Click for large map image.

  • Homan Square revealed: how Chicago police 'disappeared' 7,000 people (The Guardian) Guardian lawsuit exposes fullest scale yet of detentions at off-the-books interrogation warehouse, while attorneys describe find-your-client chase across Chicago as 'something from a Bond movie'. From August 2004 to June 2015, nearly 6,000 of those held at the facility were black, which represents more than twice the proportion of the city's population. But only 68 of those held were allowed access to attorneys or a public notice of their whereabouts, internal police records show. Good video of less than 3 minutes viewing time accompanies the article.


  • Thousands rush into Croatia as police reopen Serbia border (Associated Press) Thousands of people trying to reach the heart of Europe surged across Serbia's border into Croatia on Monday after authorities eased restrictions that had left them stranded for days in ankle-deep mud and rain. The miserable wave of humanity left behind a field scattered with soaked blankets, mud-caked clothing and water-logged tents as they headed for Slovenia, the next obstacle to their quest to reach richer European Union nations via the Balkans. Monday's surprise move allowed an estimated 3,000 more migrants to enter Croatia bound for its small Alpine neighbor, which also has been struggling to slow the flow of humanity across its frontiers - and faced another wave of trekkers seeking to reach Austria and Germany to the north.

  • Migrant crisis: Slovenia eases border restrictions for thousands (BBC News) This article has map showing th "new way north".



  • As winter looms, Germany struggles to find homes for refugees (Reuters) With the approach of winter, authorities are scrambling to find warm places to stay for the thousands of refugees streaming into Germany every day. In desperation, they have turned to sports halls, youth hostels and empty office buildings. But as these options dry up, tent cities have become the fall-back plan: despite falling temperatures, a survey by German newspaper Die Welt showed at least 42,000 refugees were still living in tents.


  • Know Them By Their Deeds (Foreign Policy) The author says we may not know the identity of those behind the Ankara bombings, but their intention is clear: to undermine moderates and deepen divisions within Turkish society. This generalization introduces an in-depth discussion of the complex forces at play in the region.


  • China State Steel Firm to Default After Government Said to Help (Bloomberg) A Chinese state-owned steel trader is set to default on a bond payment even after the government was said to have stepped in to help, highlighting worsening corporate finances as an economic slowdown deepens. Sinosteel Co. will delay an interest payment due Tuesday on 2 billion yuan ($314.5 million) of 5.3% notes that mature in 2017, according to a statement on Chinabond's website Monday.

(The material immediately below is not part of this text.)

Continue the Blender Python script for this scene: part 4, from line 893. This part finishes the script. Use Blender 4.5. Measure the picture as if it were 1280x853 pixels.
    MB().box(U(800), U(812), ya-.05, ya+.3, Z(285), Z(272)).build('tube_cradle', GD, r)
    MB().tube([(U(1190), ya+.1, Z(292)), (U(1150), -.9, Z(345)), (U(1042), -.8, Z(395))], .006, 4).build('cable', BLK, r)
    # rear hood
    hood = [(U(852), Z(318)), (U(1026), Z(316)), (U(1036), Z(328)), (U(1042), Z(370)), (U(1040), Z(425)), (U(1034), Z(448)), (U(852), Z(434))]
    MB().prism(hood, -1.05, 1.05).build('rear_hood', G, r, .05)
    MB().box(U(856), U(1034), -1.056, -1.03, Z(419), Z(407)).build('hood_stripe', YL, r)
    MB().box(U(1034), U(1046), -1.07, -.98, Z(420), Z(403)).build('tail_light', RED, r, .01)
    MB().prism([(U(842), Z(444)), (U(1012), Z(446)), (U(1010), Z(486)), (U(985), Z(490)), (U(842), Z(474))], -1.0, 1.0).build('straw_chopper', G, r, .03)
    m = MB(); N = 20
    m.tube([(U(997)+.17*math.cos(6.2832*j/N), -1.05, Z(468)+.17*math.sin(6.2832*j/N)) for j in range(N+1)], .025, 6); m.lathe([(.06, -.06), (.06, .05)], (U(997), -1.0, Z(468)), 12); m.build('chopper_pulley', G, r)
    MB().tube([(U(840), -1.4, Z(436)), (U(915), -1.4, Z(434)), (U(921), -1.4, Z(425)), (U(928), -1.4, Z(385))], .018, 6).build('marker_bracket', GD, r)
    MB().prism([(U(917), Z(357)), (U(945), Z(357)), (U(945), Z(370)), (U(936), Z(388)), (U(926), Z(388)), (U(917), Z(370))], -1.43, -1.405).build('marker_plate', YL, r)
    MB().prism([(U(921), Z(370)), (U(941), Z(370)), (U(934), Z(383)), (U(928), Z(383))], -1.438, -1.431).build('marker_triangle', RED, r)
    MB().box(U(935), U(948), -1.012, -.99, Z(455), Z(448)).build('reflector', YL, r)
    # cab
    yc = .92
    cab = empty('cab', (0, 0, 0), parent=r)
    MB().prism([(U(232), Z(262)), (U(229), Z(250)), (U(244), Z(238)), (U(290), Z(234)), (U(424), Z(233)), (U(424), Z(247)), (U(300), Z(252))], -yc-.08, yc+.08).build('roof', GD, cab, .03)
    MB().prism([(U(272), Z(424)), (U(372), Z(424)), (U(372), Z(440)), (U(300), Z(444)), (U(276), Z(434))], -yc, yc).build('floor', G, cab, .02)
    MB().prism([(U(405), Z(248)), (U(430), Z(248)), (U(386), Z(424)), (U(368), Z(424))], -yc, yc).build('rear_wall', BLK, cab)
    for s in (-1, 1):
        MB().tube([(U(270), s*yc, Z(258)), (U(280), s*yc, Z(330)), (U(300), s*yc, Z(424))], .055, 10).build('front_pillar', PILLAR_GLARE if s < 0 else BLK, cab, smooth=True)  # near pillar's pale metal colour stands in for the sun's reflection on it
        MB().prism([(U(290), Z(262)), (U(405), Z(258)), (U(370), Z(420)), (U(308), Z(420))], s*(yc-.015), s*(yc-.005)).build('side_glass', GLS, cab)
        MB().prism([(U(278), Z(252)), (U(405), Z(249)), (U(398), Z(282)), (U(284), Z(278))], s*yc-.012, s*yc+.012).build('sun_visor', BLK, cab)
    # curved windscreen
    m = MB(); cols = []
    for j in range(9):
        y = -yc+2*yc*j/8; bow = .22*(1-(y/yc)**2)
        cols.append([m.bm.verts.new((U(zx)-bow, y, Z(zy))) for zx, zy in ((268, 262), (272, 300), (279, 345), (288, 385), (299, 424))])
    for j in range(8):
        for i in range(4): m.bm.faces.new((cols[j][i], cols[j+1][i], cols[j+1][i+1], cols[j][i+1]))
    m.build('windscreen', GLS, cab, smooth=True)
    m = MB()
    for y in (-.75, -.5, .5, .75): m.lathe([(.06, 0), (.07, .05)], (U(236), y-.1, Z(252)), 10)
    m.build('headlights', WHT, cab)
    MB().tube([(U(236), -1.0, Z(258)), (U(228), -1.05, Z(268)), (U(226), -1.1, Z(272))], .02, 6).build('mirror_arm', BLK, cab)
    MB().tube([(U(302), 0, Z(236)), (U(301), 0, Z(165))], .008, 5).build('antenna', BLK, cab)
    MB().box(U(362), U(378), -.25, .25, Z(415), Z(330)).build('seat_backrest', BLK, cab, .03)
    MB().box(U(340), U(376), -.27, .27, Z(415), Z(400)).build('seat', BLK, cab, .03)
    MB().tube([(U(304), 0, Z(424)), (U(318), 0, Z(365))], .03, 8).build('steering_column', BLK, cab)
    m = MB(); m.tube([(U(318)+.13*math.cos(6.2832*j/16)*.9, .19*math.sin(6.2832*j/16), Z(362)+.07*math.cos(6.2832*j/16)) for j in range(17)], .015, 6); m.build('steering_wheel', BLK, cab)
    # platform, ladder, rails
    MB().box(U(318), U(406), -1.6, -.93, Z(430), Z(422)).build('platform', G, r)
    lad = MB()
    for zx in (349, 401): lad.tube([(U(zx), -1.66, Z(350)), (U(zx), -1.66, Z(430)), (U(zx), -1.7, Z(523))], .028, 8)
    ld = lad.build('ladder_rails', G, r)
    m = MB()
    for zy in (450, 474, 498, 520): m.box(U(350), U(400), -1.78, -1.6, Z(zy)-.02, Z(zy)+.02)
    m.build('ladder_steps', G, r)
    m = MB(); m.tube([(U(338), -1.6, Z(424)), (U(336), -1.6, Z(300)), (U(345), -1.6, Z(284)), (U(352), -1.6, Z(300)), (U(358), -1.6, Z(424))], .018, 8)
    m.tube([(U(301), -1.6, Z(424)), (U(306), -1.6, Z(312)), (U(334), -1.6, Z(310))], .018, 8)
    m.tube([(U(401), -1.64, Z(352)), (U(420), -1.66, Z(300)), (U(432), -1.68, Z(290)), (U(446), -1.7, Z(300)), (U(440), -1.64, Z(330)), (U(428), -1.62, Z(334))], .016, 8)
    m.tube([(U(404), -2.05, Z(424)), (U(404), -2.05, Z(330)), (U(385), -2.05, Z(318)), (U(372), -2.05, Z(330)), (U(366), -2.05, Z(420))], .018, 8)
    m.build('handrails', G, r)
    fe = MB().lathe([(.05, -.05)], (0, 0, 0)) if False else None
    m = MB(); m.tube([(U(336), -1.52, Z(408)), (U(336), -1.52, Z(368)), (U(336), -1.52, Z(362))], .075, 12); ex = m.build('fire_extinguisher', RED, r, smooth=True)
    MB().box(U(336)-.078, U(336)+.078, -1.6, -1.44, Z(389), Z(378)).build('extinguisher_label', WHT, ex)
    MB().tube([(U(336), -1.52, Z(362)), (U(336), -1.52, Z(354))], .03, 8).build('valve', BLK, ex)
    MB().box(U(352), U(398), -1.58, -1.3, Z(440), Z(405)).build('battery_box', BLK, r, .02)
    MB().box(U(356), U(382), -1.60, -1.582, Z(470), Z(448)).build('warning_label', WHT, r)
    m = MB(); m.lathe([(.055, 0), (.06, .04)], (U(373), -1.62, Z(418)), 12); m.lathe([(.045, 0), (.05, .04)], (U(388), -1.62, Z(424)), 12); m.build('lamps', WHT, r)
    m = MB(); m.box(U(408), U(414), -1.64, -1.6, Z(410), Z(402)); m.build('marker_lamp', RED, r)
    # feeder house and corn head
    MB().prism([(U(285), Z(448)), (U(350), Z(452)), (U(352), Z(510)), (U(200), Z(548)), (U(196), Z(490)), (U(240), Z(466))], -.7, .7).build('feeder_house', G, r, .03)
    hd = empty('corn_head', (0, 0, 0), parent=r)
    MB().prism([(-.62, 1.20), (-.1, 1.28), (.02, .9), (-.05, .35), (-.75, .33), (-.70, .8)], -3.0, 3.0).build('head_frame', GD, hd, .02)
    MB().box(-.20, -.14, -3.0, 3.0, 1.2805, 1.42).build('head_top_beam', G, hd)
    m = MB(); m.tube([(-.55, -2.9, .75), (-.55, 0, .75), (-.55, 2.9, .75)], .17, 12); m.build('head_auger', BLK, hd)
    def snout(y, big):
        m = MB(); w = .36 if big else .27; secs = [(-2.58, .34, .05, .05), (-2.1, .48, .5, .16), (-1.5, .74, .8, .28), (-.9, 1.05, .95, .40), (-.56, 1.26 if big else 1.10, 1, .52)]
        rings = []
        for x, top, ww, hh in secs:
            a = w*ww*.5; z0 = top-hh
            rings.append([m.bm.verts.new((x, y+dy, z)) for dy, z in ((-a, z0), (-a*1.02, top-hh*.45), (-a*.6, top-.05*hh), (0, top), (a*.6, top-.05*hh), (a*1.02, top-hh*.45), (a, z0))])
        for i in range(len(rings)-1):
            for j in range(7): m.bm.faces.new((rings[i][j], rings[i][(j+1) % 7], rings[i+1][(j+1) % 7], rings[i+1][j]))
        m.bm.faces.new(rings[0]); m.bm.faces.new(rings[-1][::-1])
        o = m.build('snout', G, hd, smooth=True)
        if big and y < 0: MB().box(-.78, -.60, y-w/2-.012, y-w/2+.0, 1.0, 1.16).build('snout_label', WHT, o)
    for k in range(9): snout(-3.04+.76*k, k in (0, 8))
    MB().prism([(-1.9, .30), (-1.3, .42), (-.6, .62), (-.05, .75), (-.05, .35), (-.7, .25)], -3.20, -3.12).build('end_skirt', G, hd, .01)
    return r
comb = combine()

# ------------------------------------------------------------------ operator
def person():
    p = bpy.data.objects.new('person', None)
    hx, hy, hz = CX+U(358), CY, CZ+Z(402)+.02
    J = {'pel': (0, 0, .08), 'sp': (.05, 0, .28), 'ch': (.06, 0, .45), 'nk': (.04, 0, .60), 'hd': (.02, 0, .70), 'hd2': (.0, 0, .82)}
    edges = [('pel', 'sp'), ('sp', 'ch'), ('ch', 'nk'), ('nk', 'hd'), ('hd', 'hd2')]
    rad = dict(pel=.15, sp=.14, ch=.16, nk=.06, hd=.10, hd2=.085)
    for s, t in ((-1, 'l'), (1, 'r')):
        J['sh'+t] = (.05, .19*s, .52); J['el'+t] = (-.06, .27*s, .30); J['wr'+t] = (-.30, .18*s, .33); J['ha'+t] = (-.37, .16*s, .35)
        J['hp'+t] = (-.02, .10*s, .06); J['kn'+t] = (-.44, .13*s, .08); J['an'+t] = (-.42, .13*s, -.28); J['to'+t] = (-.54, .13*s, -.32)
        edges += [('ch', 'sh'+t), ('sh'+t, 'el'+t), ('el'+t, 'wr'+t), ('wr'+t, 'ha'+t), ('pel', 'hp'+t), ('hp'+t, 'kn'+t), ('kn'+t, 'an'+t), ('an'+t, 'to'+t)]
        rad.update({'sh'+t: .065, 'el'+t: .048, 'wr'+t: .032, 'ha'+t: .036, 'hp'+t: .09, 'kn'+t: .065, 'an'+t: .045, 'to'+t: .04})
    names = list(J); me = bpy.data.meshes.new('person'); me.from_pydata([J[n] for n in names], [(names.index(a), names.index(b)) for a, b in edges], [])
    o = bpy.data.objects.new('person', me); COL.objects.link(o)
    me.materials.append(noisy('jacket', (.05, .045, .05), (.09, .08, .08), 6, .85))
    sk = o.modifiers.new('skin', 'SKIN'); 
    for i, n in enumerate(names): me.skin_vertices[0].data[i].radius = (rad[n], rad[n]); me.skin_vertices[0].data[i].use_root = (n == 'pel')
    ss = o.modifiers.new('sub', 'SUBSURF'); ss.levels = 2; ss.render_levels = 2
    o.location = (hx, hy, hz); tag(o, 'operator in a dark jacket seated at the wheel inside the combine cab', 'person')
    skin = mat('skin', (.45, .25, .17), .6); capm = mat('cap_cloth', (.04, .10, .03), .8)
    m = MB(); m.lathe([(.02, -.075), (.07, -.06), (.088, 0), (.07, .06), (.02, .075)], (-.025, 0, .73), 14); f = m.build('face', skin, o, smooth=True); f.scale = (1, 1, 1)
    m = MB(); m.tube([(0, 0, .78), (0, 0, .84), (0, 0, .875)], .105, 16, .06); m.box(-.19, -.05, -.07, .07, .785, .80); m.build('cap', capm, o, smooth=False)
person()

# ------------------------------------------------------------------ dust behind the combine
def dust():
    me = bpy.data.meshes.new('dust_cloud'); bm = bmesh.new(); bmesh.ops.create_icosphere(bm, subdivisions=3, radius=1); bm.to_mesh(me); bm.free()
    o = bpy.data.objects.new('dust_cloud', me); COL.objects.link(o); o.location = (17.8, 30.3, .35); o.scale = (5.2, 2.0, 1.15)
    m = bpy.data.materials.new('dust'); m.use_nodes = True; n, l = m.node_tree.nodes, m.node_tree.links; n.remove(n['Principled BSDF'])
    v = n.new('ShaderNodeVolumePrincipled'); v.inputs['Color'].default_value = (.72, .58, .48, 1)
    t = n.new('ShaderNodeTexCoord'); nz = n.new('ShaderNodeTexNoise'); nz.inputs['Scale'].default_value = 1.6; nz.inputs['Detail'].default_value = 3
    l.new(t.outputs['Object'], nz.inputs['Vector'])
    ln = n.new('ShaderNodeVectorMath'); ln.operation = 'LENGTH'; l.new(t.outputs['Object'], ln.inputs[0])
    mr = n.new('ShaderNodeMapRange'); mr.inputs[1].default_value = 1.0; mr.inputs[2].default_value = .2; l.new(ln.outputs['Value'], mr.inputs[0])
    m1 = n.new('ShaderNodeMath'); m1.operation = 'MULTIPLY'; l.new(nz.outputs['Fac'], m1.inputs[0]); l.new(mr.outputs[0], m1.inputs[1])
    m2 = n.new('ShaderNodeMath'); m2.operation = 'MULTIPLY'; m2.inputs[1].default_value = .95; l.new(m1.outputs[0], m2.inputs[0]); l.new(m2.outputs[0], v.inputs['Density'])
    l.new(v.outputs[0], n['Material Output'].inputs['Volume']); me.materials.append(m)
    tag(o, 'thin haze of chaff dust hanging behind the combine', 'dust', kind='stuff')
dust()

  • Canada election: Liberals sweep to power (BBC News) Canada's Liberal Party has decisively won parliamentary elections, ending nine years of Conservative rule, partial results show. The Liberals, led by Justin Trudeau, are leading in 185 electoral districts. The son of late Prime Minister Pierre Trudeau is now poised to form a majority government, Canada's CBC and CTV networks predict. Incumbent Conservative PM Stephen Harper - whose party is leading in 103 districts - accepted defeat. Speaking after the polls closed, he said he had already congratulated Mr Trudeau, saying the Conservatives would accept the results "without hesitation". But it was not just the Conservatives that were swept aside in the landslide: The left-leaning New Democratic Party (NDP) is on course to win 41 seats, less than half the number they held in the outgoing parliament.